NASA said on Tuesday that it was delaying its mission to send four astronauts on a journey around the moon, after issues arose during a critical test of its rocket.
Mission managers were conducting an elaborate launch day walkthrough, known as a “wet dress rehearsal,” at Kennedy Space Center in Florida when engineers detected leaking hydrogen at the base of the Space Launch System rocket. NASA was forced to end the test with around 5 minutes and 15 seconds remaining in the simulated launch countdown.
Shortly after 2 a.m. ET on Tuesday, NASA announced that it would forgo February’s launch window (which lasted until Feb. 11) for the Artemis II mission around the moon to allow teams to review data and conduct another wet dress rehearsal. The agency said it will aim for March “as the earliest possible launch opportunity.”

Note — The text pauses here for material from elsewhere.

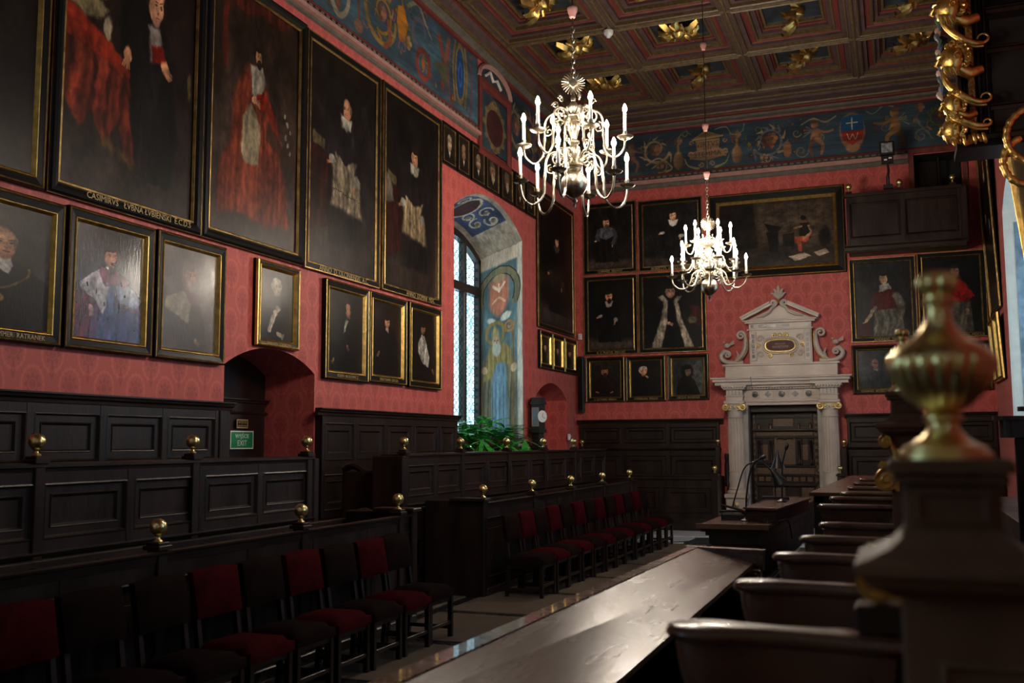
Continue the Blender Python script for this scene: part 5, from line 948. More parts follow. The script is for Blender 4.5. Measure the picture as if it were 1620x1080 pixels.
# ------------------------------------------------------------------ marble portal
T = thing('marble_portal', 'cream marble portal with fluted columns, scrolls and a pedimented top', 'portal', (-2.29, BW, 0), 0)
def prof_block(nm, x, z, prof, m=MARBLE, parent=T, dep=None):
    # stack of slabs: prof = [(halfwidth, depth, z0, z1)]
    mb = MB()
    for (hw, d, a, b) in prof: mb.bbox(x-hw, -d, z+a, x+hw, 0, z+b, .006)
    return mb.build(nm, m, parent)
for sx in (-1, 1):
    cx = sx*.98
    prof_block('pedestal', cx, 0, [(.25, .52, 0, .12), (.22, .48, .12, .66), (.25, .52, .66, .74)]); 
    MB().lathe([(.0, .0), (.04, .0), (.055, .02), (.035, .04), (0, .045)], 16, c=(cx, -.52, .52), axis='y').build('pedestal_boss', MGOLD, T, 40)
    mb = MB(); mb.lathe([(.225, .74), (.235, .77), (.22, .80), (.19, .82), (.20, .85), (.185, .87)], 28, c=(cx, -.28, 0)); mb.build('column_base', MARBLE, T, 40)
    mb = MB(); mb.lathe([(.182, .87), (.182, 1.2)], 40, c=(cx, -.28, 0)); mb.lathe([(.182, 1.2), (.190, 1.205), (.190, 1.225), (.182, 1.23)], 40, c=(cx, -.28, 0)); mb.build('column_drum', MARBLE, T, 40)
    fl = lambda a, z: 1-.10*max(0, math.sin(a*18))**.6
    mb = MB(); mb.lathe([(.180, 1.23), (.180, 1.6), (.174, 2.0), (.166, 2.36)], 108, c=(cx, -.28, 0), flute=fl); mb.build('fluted_shaft', MARBLE, T)
    mb = MB(); mb.lathe([(.166, 2.36), (.178, 2.37), (.178, 2.39), (.164, 2.40), (.166, 2.53), (.20, 2.56)], 28, c=(cx, -.28, 0)); mb.build('column_neck', MARBLE, T, 40)
    mb = MB()
    for s2 in (-1, 1): mb.tube(spiral(cx+s2*.185, 2.60, .082, .014, PI/2, s2*1.7, 26, -.48), .020, 6)
    for s2 in (-1, 1): mb.lathe([(0, -.19), (.058, -.19), (.05, 0), (.058, .17), (0, .17)], 14, c=(cx+s2*.175, -.28, 2.60), axis='y')
    mb.build('gilded_volute', MGOLD, T, 40, label='gilded ionic volutes', kind='stuff'); MB().bbox(cx-.17, -.46, 2.53, cx+.17, -.10, 2.68, .02).build('capital_core', MARBLE, T); [MB().ball((cx+.08*q_, -.465, 2.60), .03, 8, (1, .5, 1.1)).build('egg_ornament', MGOLD, T, 50) for q_ in (-1, 0, 1)]; MB().bbox(cx-.22, -.50, 2.67, cx+.22, -.06, 2.73, .01).build('abacus', MARBLE, T)
    prof_block('entablature_block', cx, 0, [(.18, .42, 2.73, 2.83), (.20, .44, 2.83, 2.85), (.175, .40, 2.85, 2.98), (.23, .46, 2.98, 3.03), (.27, .50, 3.03, 3.07)])
    dm_ = MB()
    for k in range(9): dm_ = MB().bbox(cx-.25+.058*k, -.515, 3.005, cx-.25+.058*k+.032, -.46, 3.05, .003).build('dentil', MARBLE, T)
    MB().bbox(sx*.72 if sx > 0 else -.86, -.24, 0, .86 if sx > 0 else -.72, 0, 2.66, .01).build('jamb_moulding', MARBLEG, T)
    for k in range(4): MB().bbox(cx-.13+.075*k, -.405, 2.86, cx-.10+.075*k, -.395, 2.97, .002).build('flute_groove', MARBLEG, T)
prof_block('architrave', 0, 0, [(.80, .20, 2.64, 2.71), (.80, .23, 2.71, 2.76)]); prof_block('frieze_block', 0, 0, [(.80, .20, 2.76, 2.98)], MARBLE); prof_block('bed_moulding', 0, 0, [(.80, .26, 2.98, 3.02), (.80, .34, 3.02, 3.07)])
for k in range(26): MB().bbox(-.77+.06*k, -.30, 2.985, -.77+.06*k+.034, -.25, 3.03, .003).build('dentil', MARBLE, T)
for x in (-.56, 0, .56):
    MB().lathe([(.088, 0), (.092, .02), (.07, .025), (.066, .012)], 24, c=(x, -.20, 2.87), axis='y').build('roundel_ring', MARBLE, T, 40); MB().lathe([(.066, .004), (.064, .018), (0, .02)], 20, c=(x, -.20, 2.87), axis='y').build('roundel_inlay', INLAY, T, label='black inlaid roundel')
for x in (-.29, .28): MB().add([(x-.08, -.203, 2.87), (x, -.203, 2.795), (x+.08, -.203, 2.87), (x, -.203, 2.945), (x, -.222, 2.87)], [(0, 1, 4), (1, 2, 4), (2, 3, 4), (3, 0, 4)]).build('diamond_inlay', MARBLEG, T)
for x0 in (-.44, -.15, .12, .42):
    for k in range(3): MB().bbox(x0-.035+.03*k, -.212, 2.79, x0-.020+.03*k, -.198, 2.95, .002).build('frieze_flute', MARBLE, T)
for x0 in (-.42, -.14, .15, .43): MB().bbox(x0-.05, -.245, 2.70, x0+.05, -.22, 2.725, .003).build('guttae_strip', MARBLE, T)
# shelf breaking forward over the columns
for (nm, z0, z1, a, d) in (('corona', 3.07, 3.14, 1.38, .50), ('cymatium', 3.14, 3.20, 1.42, .56), ('shelf_slab', 3.20, 3.235, 1.46, .60)):
    mb = MB(); mb.bbox(-a, -d, z0, -.60, 0, z1, .008); mb.bbox(.60, -d, z0, a, 0, z1, .008); mb.bbox(-.60, -d+.08, z0, .60, 0, z1, .008); mb.build(nm, MARBLE, T)
prof_block('attic_plinth', 0, 0, [(1.17, .34, 3.235, 3.49), (1.22, .38, 3.49, 3.53)], MARBLE)
prof_block('aedicule', 0, 0, [(.66, .16, 3.53, 4.27), (.70, .20, 4.27, 4.30), (.66, .17, 4.30, 4.42), (.74, .26, 4.42, 4.46), (.78, .30, 4.46, 4.49)], MARBLE)
for sx in (-1, 1):
    MB().bbox(sx*.57-.065, -.20, 3.60, sx*.57+.065, -.15, 4.24, .006).build('aedicule_pilaster', MARBLE, T)
    for k in range(5): MB().bbox(sx*.57-.03, -.206, 3.66+.11*k, sx*.57+.03, -.198, 3.66+.11*k+.08, .002).build('pilaster_inlay', INLAY if sx < 0 else MARBLEG, T)
for (x0, x1, m) in ((-.62, -.56, INLAY), (-.46, -.06, INLAY), (.05, .20, MARBLEG), (.54, .60, PLAST)): MB().bbox(x0, -.178, 4.33, x1, -.168, 4.39, .002).build('frieze_inlay', m, T)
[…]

NASA has said launch opportunities are available from March 6 through March 9 and on March 11, with additional dates in April, if needed.
“To me, the big takeaway was we got a chance for the rocket to talk to us, and it did just that,” John Honeycutt, the Artemis II mission management team chair, said Tuesday afternoon in a news briefing discussing the wet dress rehearsal.
He added that the elaborate practice run is designed to put the rocket and team through their paces “before we ask our crew to go fly on launch day.”
NASA’s wet dress rehearsals are a standard part of its process and allow mission managers to assess the performance and readiness of a rocket. That is especially important in this case, since the agency's Space Launch System (SLS) booster and Orion spacecraft have never launched with astronauts onboard and haven't flown since late 2022.
“With more than three years between SLS launches, we fully anticipated encountering challenges,” NASA Administrator Jared Isaacman wrote in a post on X. “That is precisely why we conduct a wet dress rehearsal. These tests are designed to surface issues before flight and set up launch day with the highest probability of success.”
The hourslong rehearsal involved filling the rocket with more than 700,000 gallons of cryogenic propellant and simulating each step of the launch countdown as would occur on the actual day.